O trabalho de Gakiya, porém, vai muito além do combate cotidiano ao PCC. Ele ajudou a consolidar técnicas de investigação que hoje são referência em casos de crime organizado no estado; contribuiu para articular operações conjuntas entre órgãos de segurança; e tornou-se uma voz influente nos debates sobre políticas públicas de proteção institucional. Há anos repete que a fragilidade do Estado nas franjas onde o crime se territorializa é um dos problemas estruturais da segurança pública brasileira.

Sua atuação articula dois eixos: o rigor jurídico e a compreensão social do fenômeno.

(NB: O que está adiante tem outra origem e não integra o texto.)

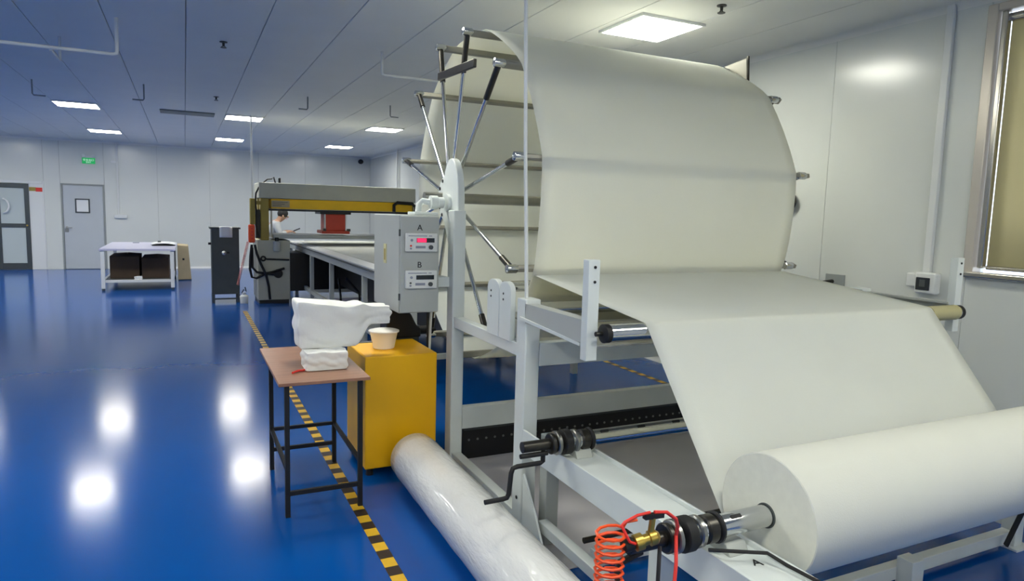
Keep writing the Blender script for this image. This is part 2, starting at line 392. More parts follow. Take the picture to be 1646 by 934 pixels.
# ------------------------------------------------------------------ back wall fittings
e = thing('exit_sign', 'green emergency exit sign on back wall above the grey door', 'sign', (-2.06, Y1-.03, 2.55))
B().box(-2.20, -1.93, Y1-.035, Y1, 2.56, 2.70).build('sign_box', 'green', e, bevel=.005)
text('lettering', '安全出口', .058, 'sign', e, (-2.065, Y1-.037, 2.645), (PI/2, 0, 0))
text('lettering', 'EXIT', .05, 'sign', e, (-2.065, Y1-.037, 2.592), (PI/2, 0, 0))
for x in (-2.17, -1.96): B().lathe((x, Y1-.03, 2.745), (0, -1, 0), [(0, .012), (.02, .035), (.05, .04), (.055, .03)], 14).build('emergency_lamp', 'trim', e)
B().box(-2.14, -1.99, Y1-.03, Y1, 2.70, 2.75).build('battery_box', 'trim', e, bevel=.004)
p = thing('socket_conduit', 'white vertical conduit with outlet box on the back wall', 'conduit', (-1.47, Y1-.03, 1.26))
B().box(-1.49, -1.45, Y1-.03, Y1, 1.35, ZC-.05).build('conduit', 'trim', p, bevel=.004)
B().box(-1.57, -1.29, Y1-.06, Y1, 1.26, 1.35).build('outlet_box', 'trim', p, bevel=.008)
B().box(-1.60, -1.49, Y1-.04, Y1, 2.60, 2.66).build('junction_box', 'trim', p, bevel=.004)
conduit('corner_pipe', [(4.74, 16.45, ZC), (4.74, 16.45, .0)], .03, 'white vertical pipe near the far right corner of the room', 'pipe')
q = thing('security_camera', 'small dark dome security camera in the far right corner', 'camera', (4.50, Y1-.1, 2.95))
B().lathe((4.50, Y1, 3.0), (0, -1, 0), [(0, .05), (.02, .05), (.03, .025), (.12, .025)], 14).build('mount', 'trim', q)
B().ball((4.50, Y1-.15, 2.98), .075, (1, 1, .9)).build('dome', 'rubber', q)

# ------------------------------------------------------------------ right wall fittings
p = thing('wall_trunking', 'white vertical cable trunking on right wall beside window', 'trunking', (X1-.03, 3.06, 1.3))
B().box(X1-.03, X1, 3.03, 3.085, 1.27, ZC).build('trunking', 'trim', p, bevel=.006)
q = thing('switch_box', 'white wall socket box with dark window at trunking end', 'socket', (X1-.1, 3.03, 1.12))
B().box(X1-.10, X1-.031, 2.94, 3.09, 1.125, 1.275).build('body', 'trim', q, bevel=.012)
B().box(X1-.06, X1-.0, 3.095, 3.18, 1.165, 1.26).build('side_plug', 'trim', q, bevel=.008)
B().box(X1-.108, X1-.1005, 2.975, 3.075, 1.15, 1.24).build('cover', 'disp', q, bevel=.004)
B().box(X1-.112, X1-.1085, 3.005, 3.045, 1.175, 1.225).build('switch', 'dgrey', q)
q = thing('wall_bracket', 'small grey steel plate with clamp on the right wall', 'bracket', (X1-.03, 3.82, 1.1))
B().box(X1-.012, X1, 3.73, 3.91, 1.09, 1.19).build('plate', 'grey', q, bevel=.003)
B().tube([(X1-.012, 3.84, 1.13), (X1-.12, 3.84, 1.12)], .018).build('clamp', 'black', q)

q = thing('wall_horn', 'round dark fitting on right wall half hidden behind the drum', 'fitting', (X1, 4.33, 1.70))
B().lathe((X1, 4.33, 1.785), (-1, 0, 0), [(0, .05), (.02, .05), (.03, .085), (.05, .09), (.055, .08)], 24).build('disc', 'dsteel', q)
B().lathe((X1-.055, 4.33, 1.785), (-1, 0, 0), [(0, .03), (.012, .028)], 16).build('cap', 'rubber', q)

# ------------------------------------------------------------------ floor marking tapes and mat
def tape(x, y0, y1, wd, label):
    t = thing('floor_tape', label, 'tape', (x, y0, 0))
    B().box(x-wd/2, x+wd/2, y0, y1, .0005, .0015).build('tape_base', 'tyel', t)
    first = None; y = y0+.08; k = 0
    while y < y1-.1:
        if first is None: first = B().box(x-wd/2-.001, x+wd/2+.001, y, y+.078, .001, .0022).build('stripe', 'tblk', t); ys0 = y
        else: inst(first, 'stripe', t, (0, y-ys0, 0))
        y += .16
tape(.807, 2.2, 11.2, .062, 'black and yellow hazard tape running along the blue floor')
tape(4.21, 4.4, 8.2, .06, 'hazard tape on floor along the right wall behind the machine')
tag(B().box(1.42, 3.9, 2.50, 3.965, .0005, .006).build('floor_mat', 'mat_grey', bevel=.002), 'flat grey sheet on floor under the machine frame', 'mat')

# ------------------------------------------------------------------ machine stand
XL0, XL1, XR0, XR1 = 1.46, 1.54, 3.84, 3.92
fr = thing('machine_stand', 'white steel stand carrying the fabric reel and guide rollers', 'machine frame', (2.66, 3.3, 0))
for x0, x1 in ((XL0, XL1), (XR0, XR1)):
    rp = B().box(x0, x1, 3.84, 3.94, 0, 1.62).build('rear_post', 'white', fr, bevel=.006)
    B().box(x0-.03, x1+.03, 3.81, 3.97, .006, .014).build('foot_plate', 'white', rp)
    fp = B().box(x0, x1, 2.85, 2.95, 0, 1.20).build('front_post', 'white', fr, bevel=.006)
    B().box(x0-.03, x1+.03, 2.82, 2.98, .006, .014).build('foot_plate', 'white', fp)
    B().cyl((x0-.003, 2.895, .2), (x0+.002, 2.895, .2), .009, n=10).build('bolt', 'rubber', fp)
    B().box(x0+.01, x1-.01, 2.95, 3.84, .905, .97).build('side_rail', 'white', fr, bevel=.004)
    B().box(x0+.01, x1-.01, 2.95, 3.84, .05, .11).build('floor_rail', 'white', fr, bevel=.004)
    # roller arm leaning out towards the front, with its upright
    s = 1 if x0 < 2 else -1
    xa = x0 if s > 0 else x1
    arm = B(); arm.box(min(xa, xa+s*.012), max(xa, xa+s*.012), 2.33, 2.86, 1.085, 1.168).box(min(xa, xa+s*.06), max(xa, xa+s*.06), 2.33, 2.86, 1.168, 1.18)
    arm.build('roller_arm', 'lgrey', fr)
    B().bar((xa, 2.90, 1.105), (xa+s*.01, 2.36, 1.075), .02, .014).build('brace', 'white', fr)
    up = B().box(min(xa-s*.004, xa+s*.05), max(xa-s*.004, xa+s*.05), 2.30, 2.345, 1.015, 1.43).build('upright', 'white', fr, bevel=.003)
    for z in (1.34, 1.40): B().cyl((xa+s*.025, 2.296, z), (xa+s*.025, 2.305, z), .006, n=8).build('hole', 'rubber', up)
    # rounded bracket pair on the side rail
    for (ya, yb, xo) in (((3.165, 3.315, 0.0), (3.025, 3.16, .0)) if s > 0 else ()):
        prof = [(ya, .965), (yb, .965), (yb, 1.22)]+[((ya+yb)/2+(yb-ya)/2*math.cos(a), 1.22+.045*math.sin(a)) for a in [i*PI/8 for i in range(1, 8)]]+[(ya, 1.22)]
        bk = B().prism(prof, 'x', x0+xo, x0+xo+.03).build('bracket_plate', 'white', fr, bevel=.003)
        if xo == 0:
            for z in (1.17, 1.20): B().cyl((x0-.002, yb-.05, z), (x0+.001, yb-.05, z), .006, n=8).build('hole', 'rubber', bk)
    # top plate carrying the reel shaft
    prof = [(3.86, 1.40), (4.02, 1.40), (4.14, 1.60)]+[(4.0+.14*math.cos(a), 1.70+.24*math.sin(a)) for a in [i*PI/12 for i in range(13)]]+[(3.86, 1.60)]
    xb = x1-.048 if s > 0 else x0+.004
    pl = B().prism(prof, 'x', xb, xb+.045).build('bearing_plate', 'white', fr, bevel=.006)
    B().cyl((xb-.02, 4.02, 1.665), (xb+.065, 4.02, 1.665), .055).build('bearing', 'white', pl)
B().box(XL1, XR0, 2.85, 2.91, .87, .985).build('front_rail', 'white', fr, bevel=.004)
B().box(XL1, XR0, 3.85, 3.91, .25, .39).build('rear_rail', 'white', fr, bevel=.004)
B().box(XL1+.02, XR0-.02, 2.95, 3.35, 1.055, 1.065).build('drip_tray', 'tray', fr, bevel=.002)
B().box(XL1+.02, XR0-.02, 2.40, 2.80, 1.045, 1.055).build('drip_tray', 'tray', fr, bevel=.002)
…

Para ele, não basta desmontar células criminosas; é preciso entender como elas se reproduzem e o que o Estado não faz — ou faz mal — nos territórios que acaba abandonando. Esse olhar mais amplo ajudou a moldar sua reputação entre pesquisadores, policiais e membros do Judiciário.

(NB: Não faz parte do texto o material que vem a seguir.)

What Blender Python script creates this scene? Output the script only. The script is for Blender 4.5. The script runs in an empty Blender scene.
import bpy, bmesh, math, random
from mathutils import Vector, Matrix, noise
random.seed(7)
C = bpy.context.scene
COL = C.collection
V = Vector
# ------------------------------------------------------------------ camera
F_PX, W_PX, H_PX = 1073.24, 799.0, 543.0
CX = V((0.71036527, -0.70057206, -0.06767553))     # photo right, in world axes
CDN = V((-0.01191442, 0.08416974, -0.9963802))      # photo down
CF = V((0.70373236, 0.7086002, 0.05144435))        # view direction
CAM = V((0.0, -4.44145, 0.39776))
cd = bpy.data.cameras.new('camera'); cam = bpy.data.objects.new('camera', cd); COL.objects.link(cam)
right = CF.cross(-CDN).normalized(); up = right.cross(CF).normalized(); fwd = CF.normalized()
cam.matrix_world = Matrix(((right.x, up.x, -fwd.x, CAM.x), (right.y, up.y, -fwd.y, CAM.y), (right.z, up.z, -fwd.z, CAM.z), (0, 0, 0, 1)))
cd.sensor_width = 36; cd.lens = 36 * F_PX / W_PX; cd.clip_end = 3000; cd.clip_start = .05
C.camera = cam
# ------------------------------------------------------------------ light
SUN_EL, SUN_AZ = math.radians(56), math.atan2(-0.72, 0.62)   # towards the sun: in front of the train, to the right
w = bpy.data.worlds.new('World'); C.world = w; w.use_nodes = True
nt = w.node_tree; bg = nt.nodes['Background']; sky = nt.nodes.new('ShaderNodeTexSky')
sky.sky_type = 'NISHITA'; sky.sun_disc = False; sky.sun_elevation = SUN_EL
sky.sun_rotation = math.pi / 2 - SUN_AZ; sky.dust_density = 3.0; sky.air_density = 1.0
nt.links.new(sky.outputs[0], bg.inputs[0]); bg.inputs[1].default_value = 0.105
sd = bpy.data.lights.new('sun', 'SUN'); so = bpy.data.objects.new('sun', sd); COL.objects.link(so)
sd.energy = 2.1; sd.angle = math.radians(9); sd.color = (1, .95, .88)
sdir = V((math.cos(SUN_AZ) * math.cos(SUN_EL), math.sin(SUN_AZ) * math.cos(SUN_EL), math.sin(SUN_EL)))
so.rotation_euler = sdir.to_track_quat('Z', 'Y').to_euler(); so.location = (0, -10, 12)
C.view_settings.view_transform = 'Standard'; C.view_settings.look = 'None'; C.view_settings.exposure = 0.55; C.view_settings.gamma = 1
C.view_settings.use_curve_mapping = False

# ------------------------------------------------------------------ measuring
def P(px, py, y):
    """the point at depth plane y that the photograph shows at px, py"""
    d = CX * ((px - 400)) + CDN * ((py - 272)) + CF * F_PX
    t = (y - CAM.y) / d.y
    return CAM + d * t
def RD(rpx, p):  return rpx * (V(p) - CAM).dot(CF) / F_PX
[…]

Com a experiência acumulada em mais de duas décadas no enfrentamento direto às facções, Gakiya decanta no seu trabalho uma espécie de cartografia do crime contemporâneo: mutante, empresarial, articulado com fluxos econômicos e políticos.

O livro que rompe o silêncio

Esse percurso, antes contado somente em relatórios, autos e entrevistas, ganha agora um novo registro. Em “Segurança Pública: Brasil livre das máfias”, escrito ao lado de Walfrido Warde e lançado pela Editora Contracorrente, Gakiya amplia o debate e oferece um diagnóstico que ultrapassa a crônica policial. O livro, já em destaque nas vendas da editora, analisa o avanço das organizações de tipo mafioso no país e propõe caminhos concretos para reconstruir a capacidade do Estado de enfrentá-las. Entre análises, relatos e projeções, a obra reafirma algo que sua biografia torna evidente: compreender as máfias contemporâneas é, antes de tudo, compreender o Brasil.